Ao assinar o AI-5, o constrangido Ministro do Trabalho, Jarbas Passarinho, fez um desabafo imortal: "Às favas com os escrúpulos de consciência"- foi quando a ditadura militar apertou a tarraxa de vez.
Esta semana, fui jogado abruptamente àquele tempo de triste lembrança. Ao participar de uma reunião como membro do Conselho Municipal do Meio Ambiente - convocada para esclarecer pontos confusos do processo de licitação da execução dos serviços de limpeza pública e coleta de lixo – foi estarrecedora a impiedosa determinação ditatorial. A imprensa itapirense, representada naquele momento pelos jornais Tribuna de Itapira e A Cidade, foi sumariamente expulsa da sala de reunião.
O assunto envolvia e envolve cada itapirense que produzir lixo. O cidadão tem o direito constitucional de ser informado sobre os assuntos que lhe diz respeito. Cabe à imprensa livre, esse papel.
Os jornalistas, mal colocaram os pés na porta de entrada da sala do assessor jurídico da secretaria de recursos materiais, receberam a determinação: “a imprensa não poderá participar da reunião.” Indignado, perguntei: “de onde veio essa ordem?” “Do prefeito”, respondeu laconicamente. Incrédulo, pedi desculpas aos jornalistas e solicitei que eles aguardassem, mais um pouco, para que pudéssemos confirmar tal proibição com o secretário de negócios jurídicos e CIDADANIA, Mário da Fonseca. Mário chegou e confirmou. Por conhecer a postura ética e política de Mario, o senti na mesma cadeira de Jarbas Passarinho.
Foi mais do que interessante a justificativa deles: todos os assuntos que envolverem o poder público municipal serão da exclusiva responsabilidade da imprensa oficial do município. Tipo assim: queremos dar a visão verdadeira à população de Itapira. Bem sabemos que a linguagem oficial consegue refletir apenas os interesses do poder público, sempre a posteriori, jamais os interesses e as dúvidas antecipadas da população.

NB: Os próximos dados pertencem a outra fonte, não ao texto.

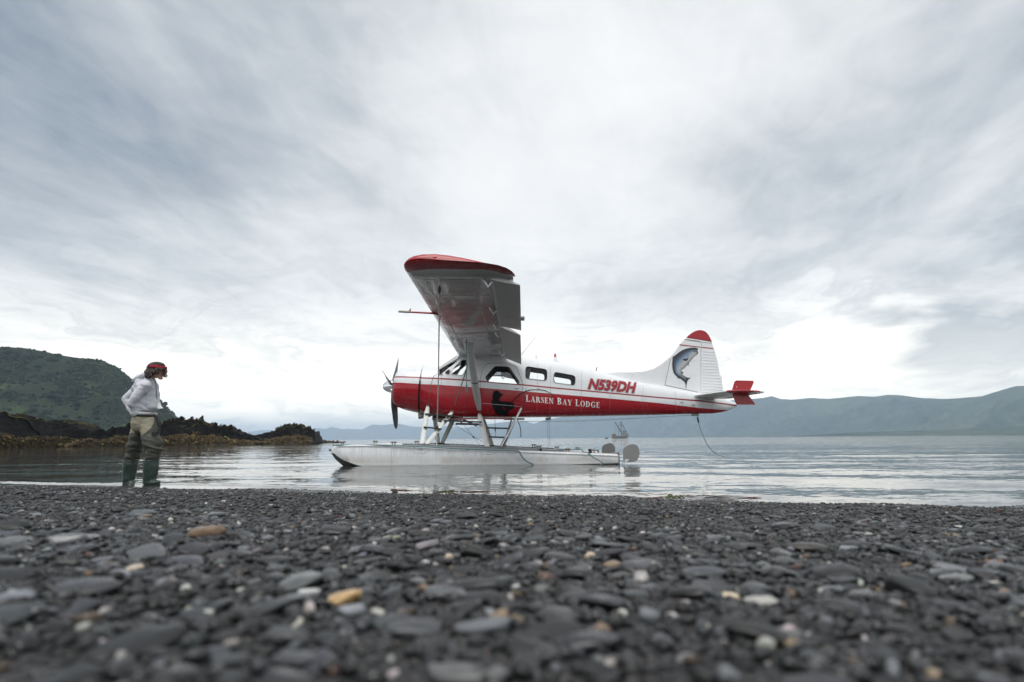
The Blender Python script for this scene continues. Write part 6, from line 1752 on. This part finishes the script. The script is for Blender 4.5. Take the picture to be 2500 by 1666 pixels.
# ================================================================== FISHING BOAT
def boat():
    Y = 540; R = empty('fishing_boat', tuple(at(1514, 1069, Y) * np.array([1, 1, 0])), 'white fishing boat with dark mast and raised boom, far out on the bay', 'boat')
    BW = mat('boat_white', (.27, .28, .27), .5, var=.25, vscale=.8); BD = mat('boat_dark', (.018, .022, .028), .6); BR = mat('boat_rust', (.14, .08, .06), .7)
    def p(a, b, dy=0): return Vector(at(1470 + a / 20.91, 1010 + b / 20.91, Y + dy))
    h = MB(); V = []; st = [(475, 1150, .6), (520, 1135, 1.9), (640, 1128, 2.4), (900, 1130, 2.5), (1050, 1120, 2.5), (1180, 1105, 2.1), (1290, 1085, 1.2), (1375, 1060, .12)]
    for a, t, w in st:
        d = p(a, t); x = d.x
        xk = p(min(a, 1270) if a > 1200 else max(a, 500), 1262).x
        V += [(x, Y - w, d.z), ((x + xk) / 2, Y - w * .92, d.z * .5), (xk, Y - w * .55, -.4), (xk, Y + w * .55, -.4), ((x + xk) / 2, Y + w * .92, d.z * .5), (x, Y + w, d.z)]
    n = 6; h.add(V, [(i * n + k, i * n + (k + 1) % n, (i + 1) * n + (k + 1) % n, (i + 1) * n + k) for i in range(len(st) - 1) for k in range(n)] + [tuple(range(n)), tuple(range(len(V) - n, len(V)))])
    H = h.build('hull', BW, R, smooth=30)
    s = MB(); s.tube([p(480, 1180, -2.2), p(700, 1185, -2.7), p(1000, 1185, -2.7), p(1200, 1165, -2.3)], .12, 5); s.build('rub_rail', BD, H)
    w = MB(); c = p(1120, 1060); w.box(c, (5.2, 3.2, 3.0)); w.box(c + Vector((.6, 0, 2.2)), (3.4, 2.6, 1.5)); hs = w.build('wheelhouse', BW, R, smooth=0)
    w = MB(); w.box(c + Vector((.6, 0, 3.05)), (4.0, 3.0, .16)); w.build('roof', BD, hs)
    for dx in (-1.7, -.6, .6, 1.7): w = MB(); w.box(c + Vector((dx, -1.61, .5)), (.7, .06, .7)); w.build('window', BD, hs, smooth=0)
    for dx in (-.6, .5, 1.5): w = MB(); w.box(c + Vector((dx, -1.31, 2.3)), (.7, .06, .6)); w.build('window', BD, hs, smooth=0)
    m = MB(); m.tube([p(985, 1120), p(960, 470), p(952, 380)], [.34, .22, .06], 8); m.tube([p(905, 462), p(1020, 470)], .16, 6); m.tube([p(930, 620), p(985, 620)], .14, 6); m.tube([p(920, 480), p(1010, 440)], .2, 6); mt = m.build('mast', BD, R)
    m = MB(); m.tube([p(1000, 1010, -.3), p(680, 460, -.3)], [.36, .30], 8); m.ball(p(678, 462, -.3), .5); m.build('boom', BD, R)
    m = MB(); m.tube([p(825, 1090, .8), p(825, 520, .8)], .12, 6); m.build('aft_pole', BD, R)
    for k, (a, b, e) in enumerate((((960, 470), (1330, 1050), .10), ((955, 470), (690, 470), .06), ((965, 560), (1240, 930), .12), ((960, 480), (825, 1080), .07), ((1010, 470), (1080, 930), .09), ((1100, 520), (1110, 920), .10), ((680, 470), (640, 1110), .06), ((1055, 600), (1100, 640), .14))):
        m = MB(); m.tube([p(*a, .2 * (k % 3)), p(*b, .2 * (k % 3))], e, 5); m.build('rigging', BD, R)
    v, f = ICO1; r = np.random.default_rng(3)
    q = p(600, 1105); np_mesh('net_pile', v * (1 + .2 * r.normal(size=(len(v), 1))) * np.array([1.9, 1.5, 1.3]) + np.array(q), f, BR, R, 0)
    q = p(1020, 1120); np_mesh('winch', v * (1 + .15 * r.normal(size=(len(v), 1))) * np.array([1.1, 1.2, 1.6]) + np.array(q), f, BD, R, 0)
    m = MB(); m.tube([p(1160, 1110, -1.6), p(1300, 1060, -1.4), p(1372, 1035, -.3)], .09, 5); m.tube([p(1240, 1085, -1.6), p(1245, 1030, -1.5)], .08, 5); m.tube([p(1310, 1065, -1.2), p(1318, 1000, -1)], .09, 5); m.build('bow_rail', BD, R)
    K = empty('skiff', tuple(at(1481, 1069, Y - 8) * np.array([1, 1, 0])), 'tiny dark skiff on the water astern of the fishing boat', 'skiff')
    x, _, _ = at(1481, 1069, Y - 8); b = MB(); st = [(-1.5, .55), (-.5, .75), (.6, .7), (1.5, .05)]; V = []
    for dx, w_ in st: V += [(x + dx, Y - 8 - w_, .75 + .12 * dx * dx * .3), (x + dx * .9, Y - 8 - w_ * .6, -.1), (x + dx * .9, Y - 8 + w_ * .6, -.1), (x + dx, Y - 8 + w_, .75 + .12 * dx * dx * .3)]
    b.add(V, [(i * 4 + k, i * 4 + (k + 1) % 4, (i + 1) * 4 + (k + 1) % 4, (i + 1) * 4 + k) for i in range(3) for k in range(4)] + [(0, 1, 2, 3), (12, 13, 14, 15)]); b.build('hull', BD, K)
    b = MB(); b.box((x - .7, Y - 8, .95), (.5, .5, .9)); b.build('outboard_motor', BD, K)


boat()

No dia seguinte, questionei a assessoria de imprensa. Recebi a seguinte explicação: a orientação que foi passada às secretarias é de que nas reuniões técnicas a imprensa não poderia mais participar. Só isso. Na referida reunião, a fala dos secretários foi diferente. Mas mesmo que ela fosse semelhante, ainda assim, estaria revestida de propositura ditatorial. A quem cabe determinar se a reunião é técnica ou não? E quando a população quer ser informada antes, para protestar ou discutir, quando for o caso? Será que as tais reuniões técnicas estão atreladas aos interesses coletivos? Será que o poder público pode receber da população tamanha carta branca? É essa a herança que o Novo Tempo pretende deixar da sua passagem?
Além do mais, a reunião do Condema com a prefeitura não era técnica. Era sobre a política de resíduos sólidos, cujos solicitantes representavam a sociedade civil. Representantes que não queriam assumir para si o papel de detentores da informação exclusiva e muito menos a de procuradores absolutos.
Assim, apesar de desconfiar, há tempos, da fragilidade da noção democrática incrustada nas cabeças “novotempistas”, sempre torci para estar completamente errado nessa avaliação. Lamentavelmente, não estava.
O que mais me preocupa é que a partir dessas coisas, o próximo prefeito, seja ele quem for, ao oferecer uma leve fresta de abertura à imprensa e à transparência, acabará louvando, Céu e Terra, como sendo um governo democrático, jogando na cara de todos: “veja se vocês podiam fazer isso nos governos passados?” Mantendo a toada e a idéia da democracia por concessão. Como se democracia fosse, por exemplo, como o lixo, algo concessível.